In my hometown of South Bend, Indiana, we recently had another bar close related to an instance or instances of violence. It was a place where you had to pass through security before you went in — actually I never thought of its surroundings as a bad neighborhood and I myself grew up about a mile from there, playing Boggle with my mom and petting our kitty cat, and stuff.
Anyway, they had a shooting, and now the whole thing’s obliterated — they even tore the whole building down. When I’d go there, though, it would usually be these black dudes in their 40’s or 50’s playing stuff on the jukebox like the Ohio Players, O-Jays and the Isley Brothers. This is music for motherfu**ers who have seen it all. In the summer, after work, I’m almost sure to put some old ’70s soul on the jukebox, if I’m hanging out in a bar, maybe after taking the edge off with some Alice in Chains and/or Ludacris, initially.

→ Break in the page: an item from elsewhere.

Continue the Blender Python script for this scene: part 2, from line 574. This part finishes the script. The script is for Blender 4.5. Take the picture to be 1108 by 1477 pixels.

Anyway, last night I saw a video of Bizzie Bone, a member of the venerable’ 90s hip-hop/R&B unit from Cleveland, Bone Thugs-n-Harmony, delivering this sort of serenely confident diatribe on the history of music from Cleveland. He said he knows that it’s a Cali thing, but that Cleveland brings the funk, too, mentioning Eddie Levert, Roger Troutman, and, of course, the Players, beholden to the big hit that was covered by the Red Hot Chili Peppers, “Love Rollercoaster.”
Not to toot my own horn, but I think, as somebody who understands the ’90s pretty well, that I am fairly well equipped to discuss music. Along these lines, and perhaps to ease some of the tension of potent bombast and hubris off of my own neck, I would say the same of his Bizzie-ness, and indeed he does even seem to allude to the dizzying array of styles and genres of music he’s experienced in his life. I, for one, love hip-hop, and used to rap, still make beats (Bobby Lobotomy on Bandcamp, if you’re ever bored), but also love classical music, jazz, classic rock, new wave, techno, and of course soul, which again, is like the closest thing you can get to an angel coming out of the sky and making everything better, when the landscape is being cloaked with violence and atrocity.